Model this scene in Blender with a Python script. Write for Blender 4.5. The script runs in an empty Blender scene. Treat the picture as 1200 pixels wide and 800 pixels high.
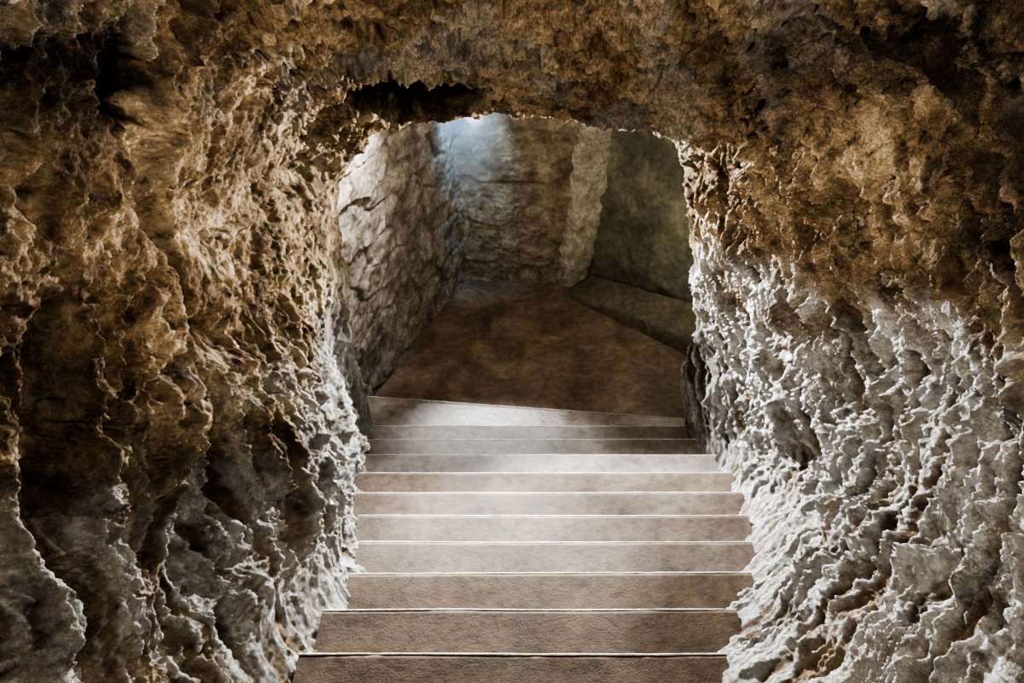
import bpy, math, random
import numpy as np
rng = np.random.RandomState(7)
random.seed(3)
scene = bpy.context.scene
col = scene.collection

# ------------------------------------------------------------ camera frame
F = 1000.0
PITCH = math.radians(35.9)
CS, SN = math.cos(PITCH), math.sin(PITCH)
RISE, RUN = 0.15, 0.32
TA = RISE / RUN
HS = 2.034
D0Y = 0.990 * HS                      # nosing 0 distance
def dn(n): return D0Y + n * RUN
def Dn(n): return HS + TA * dn(n)     # drop under the eye
LAND = Dn(9) + 2 * RISE
E = LAND                              # eye height: landing floor is z = 0
def ray(px, py):
    u = (px - 600) / F; v = (400 - py) / F
    return u, CS + v * SN, SN - v * CS      # x, forward, drop per unit t
def at_d(px, py, d):
    u, f, g = ray(px, py); t = d / f
    return u * t, g * t
def at_D(px, py, D):
    u, f, g = ray(px, py); t = D / g
    return u * t, f * t
def at_slope(px, py):
    u, f, g = ray(px, py); t = HS / (g - TA * f)
    return u * t, f * t
def proj(P):
    x, d, D = P[..., 0], P[..., 1], E - P[..., 2]
    zc = np.maximum(d * CS + D * SN, 0.05)
    return 600 + F * x / zc, 400 - F * (d * SN - D * CS) / zc

# ------------------------------------------------------------ noise
perm = rng.permutation(256); perm = np.concatenate([perm, perm, perm])
gr = rng.normal(size=(256, 3)); gr /= np.linalg.norm(gr, axis=1)[:, None]
def perlin(P):
    i = np.floor(P).astype(np.int64); f = P - i
    w = f * f * f * (f * (f * 6 - 15) + 10)
    i &= 255
    out = 0
    for a in (0, 1):
        for b in (0, 1):
            for c in (0, 1):
                h = perm[perm[perm[(i[..., 0] + a) & 255] + ((i[..., 1] + b) & 255)] + ((i[..., 2] + c) & 255)]
                g = gr[h]
                dv = f - np.array([a, b, c])
                wt = (w[..., 0] if a else 1 - w[..., 0]) * (w[..., 1] if b else 1 - w[..., 1]) * (w[..., 2] if c else 1 - w[..., 2])
                out = out + wt * (g * dv).sum(-1)
    return out * 1.6
def fbm(P, s, o=3, off=0.0):
    r = 0; a = 1.0
    for k in range(o):
        r = r + a * perlin(P * s + off + 17.3 * k); s = s * 2.03; a *= 0.5
    return r
def ridged(P, off=0.0, o=2):
    r = 0; a = 1.0; s = 1.0
    for k in range(o):
        n = 1 - 2.2 * np.abs(perlin(P * s + off + 11.1 * k)); r = r + a * n; a *= 0.5; s *= 2.1
    return r
def sst(a, b, x):
    t = np.clip((x - a) / (b - a), 0, 1); return t * t * (3 - 2 * t)

# ------------------------------------------------------------ mesh from a grid
def link(name, me, mat, parent=None):
    o = bpy.data.objects.new(name, me); col.objects.link(o)
    if mat: me.materials.append(mat)
    if parent: o.parent = parent
    return o
def grid_mesh(name, P, attrs=None, flip=False, smooth=True):
    n, m = P.shape[:2]
    me = bpy.data.meshes.new(name)
    me.vertices.add(n * m)
    me.vertices.foreach_set('co', P.reshape(-1).astype(np.float32))
    idx = np.arange(n * m).reshape(n, m)
    q = np.stack([idx[:-1, :-1], idx[1:, :-1], idx[1:, 1:], idx[:-1, 1:]], -1).reshape(-1, 4)
    if flip: q = q[:, ::-1]
    me.loops.add(q.size); me.polygons.add(len(q))
    me.loops.foreach_set('vertex_index', q.reshape(-1).astype(np.int32))
    me.polygons.foreach_set('loop_start', (np.arange(len(q)) * 4).astype(np.int32))
    me.update(calc_edges=True)
    me.polygons.foreach_set('use_smooth', np.full(len(q), smooth, dtype=bool))
    for k, a in (attrs or {}).items():
        at = me.attributes.new(k, 'FLOAT', 'POINT')
        at.data.foreach_set('value', a.reshape(-1).astype(np.float32))
    me.update()
    return me
def normals(P):
    a = np.gradient(P, axis=0); b = np.gradient(P, axis=1)
    n = np.cross(a, b); return n / np.maximum(np.linalg.norm(n, axis=-1, keepdims=True), 1e-9)
def tag(o, label, cat=None, group=None, kind=None):
    o['label'] = label
    if cat: o['category'] = cat
    if group: o['group'] = group
    if kind: o['kind'] = kind
    return o

# ------------------------------------------------------------ materials
class NT:
    def __init__(s, name):
        s.m = bpy.data.materials.new(name); s.m.use_nodes = True
        s.t = s.m.node_tree; s.b = s.t.nodes['Principled BSDF']
        s.tc = s.t.nodes.new('ShaderNodeTexCoord')
    def n(s, kind, **kw):
        x = s.t.nodes.new(kind)
        for k, v in kw.items(): setattr(x, k, v)
        return x
    def l(s, a, b): s.t.links.new(a, b)
    def noise(s, scale, detail=5, rough=0.6, stretch=None, dist=0.0):
        x = s.n('ShaderNodeTexNoise'); x.inputs['Scale'].default_value = scale
        x.inputs['Detail'].default_value = detail; x.inputs['Roughness'].default_value = rough
        x.inputs['Distortion'].default_value = dist
        if stretch:
            mp = s.n('ShaderNodeMapping'); mp.inputs['Scale'].default_value = stretch
            s.l(s.tc.outputs['Object'], mp.inputs['Vector']); s.l(mp.outputs[0], x.inputs['Vector'])
        else: s.l(s.tc.outputs['Object'], x.inputs['Vector'])
        return x.outputs['Fac']
    def ramp(s, fac, stops):
        x = s.n('ShaderNodeValToRGB'); e = x.color_ramp.elements
        while len(e) < len(stops): e.new(0.5)
        for k, (p, c) in enumerate(stops):
            e[k].position = p; e[k].color = (c, c, c, 1) if isinstance(c, (int, float)) else (*c, 1)
        s.l(fac, x.inputs[0]); return x.outputs[0]
    def mix(s, fac, a, b, mode='MIX'):
        x = s.n('ShaderNodeMix', data_type='RGBA', blend_type=mode)
        if isinstance(fac, (int, float)): x.inputs[0].default_value = fac
        else: s.l(fac, x.inputs[0])
        for v, i in ((a, 6), (b, 7)):
            if isinstance(v, tuple): x.inputs[i].default_value = (*v, 1)
            else: s.l(v, x.inputs[i])
        return x.outputs[2]
    def math(s, op, a, b):
        x = s.n('ShaderNodeMath', operation=op)
        for v, i in ((a, 0), (b, 1)):
            if isinstance(v, (int, float)): x.inputs[i].default_value = v
            else: s.l(v, x.inputs[i])
        return x.outputs[0]
    def attr(s, name):
        x = s.n('ShaderNodeAttribute'); x.attribute_name = name; return x.outputs['Fac']
    def bump(s, h, strength, dist=0.02, prev=None):
        x = s.n('ShaderNodeBump'); x.inputs['Strength'].default_value = strength; x.inputs['Distance'].default_value = dist
        s.l(h, x.inputs['Height'])
        if prev: s.l(prev, x.inputs['Normal'])
        return x.outputs[0]
    def done(s, color, rough, nrm=None, spec=0.3):
        s.l(color, s.b.inputs['Base Color'])
        if isinstance(rough, (int, float)): s.b.inputs['Roughness'].default_value = rough
        else: s.l(rough, s.b.inputs['Roughness'])
        s.b.inputs['Specular IOR Level'].default_value = spec
        if nrm: s.l(nrm, s.b.inputs['Normal'])
        return s.m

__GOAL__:
Exactly restate the lines from the beginning of the data through the line with "col = scene.collection", and no others, keeping pictures out.

__COMPLETE OUTPUT__:
Model this scene in Blender with a Python script. Write for Blender 4.5. The script runs in an empty Blender scene. Treat the picture as 1200 pixels wide and 800 pixels high.
import bpy, math, random
import numpy as np
rng = np.random.RandomState(7)
random.seed(3)
scene = bpy.context.scene
col = scene.collection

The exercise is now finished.